A Rome, le mariage de Titus et de Domitie doit avoir lieu dans quatre jours. Domitie aime Domitian, le frère de Titus, mais pour devenir impératrice, elle n'hésite aucunement à épouser Titus. Elle repousse les sollicitations de l'homme qu'elle aime que ce mariage désespère. Elle s'inquiète du manque d'empressement de Titus pour la mariage prochain, sachant l'amour qui l'a attaché à Bérénice. Domitian évoque ses sentiments à Titus qui laisse le choix à Domitie. L'arrivée de Bérénice à Rome semble changer la donne. Domitian propose à Bérénice de l'épouser pour contrarier les deux fiancés et faire revenir Titus à elle, ce qu'elle dédaigne. Domitie complote pour éloigner Bérénice, et si elle est dédaigné à détrôner Titus. Titus résiste à Bérénice dans un premier temps, Bérénice ne prétend pas l'épouser, mais faire qu'il n'épouse pas Domitie, mais une autre femme, dont elle serait sûre qu'elle ne serait pas une vraie rivale. le Sénat consent au mariage en accordant à Bérénice la citoyenneté romaine, mais elle refuse ce mariage qui ferrait courir des risques importants à Titus. Ce dernier se résout à n'épouser personne et laisser son frère devenir le mari de Domitie et son successeur à l'empire.

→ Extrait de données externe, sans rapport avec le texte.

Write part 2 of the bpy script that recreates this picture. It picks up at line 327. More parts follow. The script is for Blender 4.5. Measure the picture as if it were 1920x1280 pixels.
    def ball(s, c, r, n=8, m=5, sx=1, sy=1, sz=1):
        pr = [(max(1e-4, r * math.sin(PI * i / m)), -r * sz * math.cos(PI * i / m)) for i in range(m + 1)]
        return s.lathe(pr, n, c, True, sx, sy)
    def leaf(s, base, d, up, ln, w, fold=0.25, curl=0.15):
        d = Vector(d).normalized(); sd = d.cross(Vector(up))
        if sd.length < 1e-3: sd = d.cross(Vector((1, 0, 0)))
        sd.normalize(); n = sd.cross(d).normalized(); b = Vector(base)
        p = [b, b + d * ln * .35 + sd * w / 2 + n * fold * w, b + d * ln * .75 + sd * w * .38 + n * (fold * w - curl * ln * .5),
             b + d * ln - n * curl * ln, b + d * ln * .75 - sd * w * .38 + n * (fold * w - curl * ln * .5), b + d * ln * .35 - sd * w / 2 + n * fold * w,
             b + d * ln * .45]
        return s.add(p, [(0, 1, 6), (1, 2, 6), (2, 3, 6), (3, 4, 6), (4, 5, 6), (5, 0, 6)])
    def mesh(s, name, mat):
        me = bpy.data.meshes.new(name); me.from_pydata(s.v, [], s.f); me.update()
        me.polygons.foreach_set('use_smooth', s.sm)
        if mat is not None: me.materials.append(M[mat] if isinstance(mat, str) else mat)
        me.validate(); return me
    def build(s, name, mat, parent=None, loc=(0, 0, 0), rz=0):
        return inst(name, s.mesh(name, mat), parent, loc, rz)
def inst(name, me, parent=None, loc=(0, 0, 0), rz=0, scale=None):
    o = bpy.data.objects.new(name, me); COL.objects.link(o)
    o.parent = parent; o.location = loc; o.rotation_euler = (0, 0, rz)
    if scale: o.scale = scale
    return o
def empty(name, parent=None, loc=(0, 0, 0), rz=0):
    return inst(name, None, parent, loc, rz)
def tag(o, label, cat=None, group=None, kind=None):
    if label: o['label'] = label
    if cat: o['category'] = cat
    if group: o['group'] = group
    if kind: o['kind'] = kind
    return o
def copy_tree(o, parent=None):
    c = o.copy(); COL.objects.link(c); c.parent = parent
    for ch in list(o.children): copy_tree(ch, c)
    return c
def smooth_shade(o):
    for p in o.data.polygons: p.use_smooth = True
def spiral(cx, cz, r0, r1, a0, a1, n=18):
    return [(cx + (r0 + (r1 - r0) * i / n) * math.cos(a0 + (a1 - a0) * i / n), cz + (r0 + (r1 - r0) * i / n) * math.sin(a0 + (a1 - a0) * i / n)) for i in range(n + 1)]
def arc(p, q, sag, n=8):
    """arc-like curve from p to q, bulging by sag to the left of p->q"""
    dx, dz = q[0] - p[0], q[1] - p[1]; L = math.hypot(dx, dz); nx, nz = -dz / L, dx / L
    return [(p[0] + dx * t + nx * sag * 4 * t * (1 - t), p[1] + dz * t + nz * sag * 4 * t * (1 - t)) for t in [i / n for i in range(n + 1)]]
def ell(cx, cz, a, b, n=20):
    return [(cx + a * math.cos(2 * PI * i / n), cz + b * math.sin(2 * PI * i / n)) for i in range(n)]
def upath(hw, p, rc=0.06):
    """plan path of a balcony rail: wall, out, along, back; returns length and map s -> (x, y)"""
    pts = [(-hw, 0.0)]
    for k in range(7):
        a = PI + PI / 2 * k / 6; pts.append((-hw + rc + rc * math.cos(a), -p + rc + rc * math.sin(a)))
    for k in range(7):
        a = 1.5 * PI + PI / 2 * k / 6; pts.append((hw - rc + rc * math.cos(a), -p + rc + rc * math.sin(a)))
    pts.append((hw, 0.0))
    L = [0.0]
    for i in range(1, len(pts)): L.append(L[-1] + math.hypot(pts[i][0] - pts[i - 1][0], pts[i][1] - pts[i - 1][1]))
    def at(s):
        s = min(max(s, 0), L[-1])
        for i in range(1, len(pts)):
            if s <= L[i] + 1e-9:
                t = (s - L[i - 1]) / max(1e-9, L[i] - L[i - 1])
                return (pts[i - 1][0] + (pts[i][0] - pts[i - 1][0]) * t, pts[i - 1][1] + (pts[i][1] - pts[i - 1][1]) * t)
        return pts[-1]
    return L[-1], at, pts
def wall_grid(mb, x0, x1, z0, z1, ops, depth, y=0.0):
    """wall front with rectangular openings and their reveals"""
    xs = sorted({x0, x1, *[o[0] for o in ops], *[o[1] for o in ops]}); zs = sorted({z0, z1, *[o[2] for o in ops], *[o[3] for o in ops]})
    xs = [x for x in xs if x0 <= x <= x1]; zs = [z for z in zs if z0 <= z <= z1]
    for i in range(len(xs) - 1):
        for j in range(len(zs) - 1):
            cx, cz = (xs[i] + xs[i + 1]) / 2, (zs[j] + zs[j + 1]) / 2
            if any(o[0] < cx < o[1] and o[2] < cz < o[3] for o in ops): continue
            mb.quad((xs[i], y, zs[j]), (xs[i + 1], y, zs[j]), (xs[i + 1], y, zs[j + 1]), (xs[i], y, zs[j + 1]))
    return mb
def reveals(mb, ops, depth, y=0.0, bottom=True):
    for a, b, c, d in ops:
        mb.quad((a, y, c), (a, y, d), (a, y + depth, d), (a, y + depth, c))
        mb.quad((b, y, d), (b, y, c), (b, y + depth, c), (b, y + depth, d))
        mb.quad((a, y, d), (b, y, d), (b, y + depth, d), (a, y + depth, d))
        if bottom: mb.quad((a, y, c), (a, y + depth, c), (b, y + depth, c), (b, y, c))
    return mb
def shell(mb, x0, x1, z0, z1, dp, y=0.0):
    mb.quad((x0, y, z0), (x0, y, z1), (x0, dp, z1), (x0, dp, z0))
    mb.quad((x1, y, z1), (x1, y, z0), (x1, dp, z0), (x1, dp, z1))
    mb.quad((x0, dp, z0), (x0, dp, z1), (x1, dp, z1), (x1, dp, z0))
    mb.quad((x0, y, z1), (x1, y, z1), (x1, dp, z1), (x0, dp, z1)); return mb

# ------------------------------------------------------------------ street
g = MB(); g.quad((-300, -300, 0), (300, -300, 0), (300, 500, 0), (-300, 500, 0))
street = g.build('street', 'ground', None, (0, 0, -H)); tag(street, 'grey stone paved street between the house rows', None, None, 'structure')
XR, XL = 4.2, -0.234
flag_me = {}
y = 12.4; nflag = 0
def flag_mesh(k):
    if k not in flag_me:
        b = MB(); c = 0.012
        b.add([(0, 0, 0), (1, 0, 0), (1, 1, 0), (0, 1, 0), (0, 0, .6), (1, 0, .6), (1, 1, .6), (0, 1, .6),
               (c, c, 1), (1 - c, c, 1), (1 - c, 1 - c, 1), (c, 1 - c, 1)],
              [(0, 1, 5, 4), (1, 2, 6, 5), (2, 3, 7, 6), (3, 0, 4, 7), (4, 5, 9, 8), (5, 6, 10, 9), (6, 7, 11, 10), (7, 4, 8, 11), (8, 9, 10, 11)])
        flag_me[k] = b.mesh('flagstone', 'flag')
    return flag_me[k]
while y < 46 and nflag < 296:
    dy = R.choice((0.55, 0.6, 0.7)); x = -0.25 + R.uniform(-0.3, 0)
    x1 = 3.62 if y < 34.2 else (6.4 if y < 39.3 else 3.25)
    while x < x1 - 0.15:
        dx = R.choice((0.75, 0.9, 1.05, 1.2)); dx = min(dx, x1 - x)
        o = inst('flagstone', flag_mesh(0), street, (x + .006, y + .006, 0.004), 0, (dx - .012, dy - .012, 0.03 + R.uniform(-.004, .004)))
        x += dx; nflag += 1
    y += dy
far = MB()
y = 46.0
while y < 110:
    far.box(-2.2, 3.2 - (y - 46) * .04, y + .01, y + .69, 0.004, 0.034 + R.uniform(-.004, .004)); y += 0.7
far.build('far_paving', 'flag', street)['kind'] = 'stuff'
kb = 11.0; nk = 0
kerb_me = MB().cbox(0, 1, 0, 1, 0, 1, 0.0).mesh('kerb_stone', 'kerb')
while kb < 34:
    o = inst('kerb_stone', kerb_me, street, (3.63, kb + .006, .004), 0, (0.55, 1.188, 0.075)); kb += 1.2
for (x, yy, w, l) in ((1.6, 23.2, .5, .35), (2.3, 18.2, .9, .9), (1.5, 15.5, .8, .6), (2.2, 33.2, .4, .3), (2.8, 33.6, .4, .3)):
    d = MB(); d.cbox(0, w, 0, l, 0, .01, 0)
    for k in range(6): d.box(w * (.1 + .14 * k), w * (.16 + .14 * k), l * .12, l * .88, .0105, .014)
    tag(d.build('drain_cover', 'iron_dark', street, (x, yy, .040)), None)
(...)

Corneille brosse à merveille un contexte complexe, avec la succession d'empereurs, des complots de cour, des assassinats. Un monde trouble et dangereux. Dans lequel se débattent des personnages déchirés entre leurs amours, mais aussi leur aspiration au pouvoir, à la domination, à ce qu'ils pensent se devoir à eux-mêmes et à ceux dont ils ont la charge. Il y a quatre protagonistes presque à égalité, Domitie particulièrement, a une présence et un relief fort. Les femmes, comme souvent chez Corneille sont très saillantes, elles semblent savoir mieux ce qu'elles veulent, ou ce qu'elle doivent faire. A sortir la tête haute d'une situation bloquée, dans laquelle le bonheur personnel n'est pas possible, et leur renoncement prend une allure de victoire. Même si elle est cruelle, et les déchire.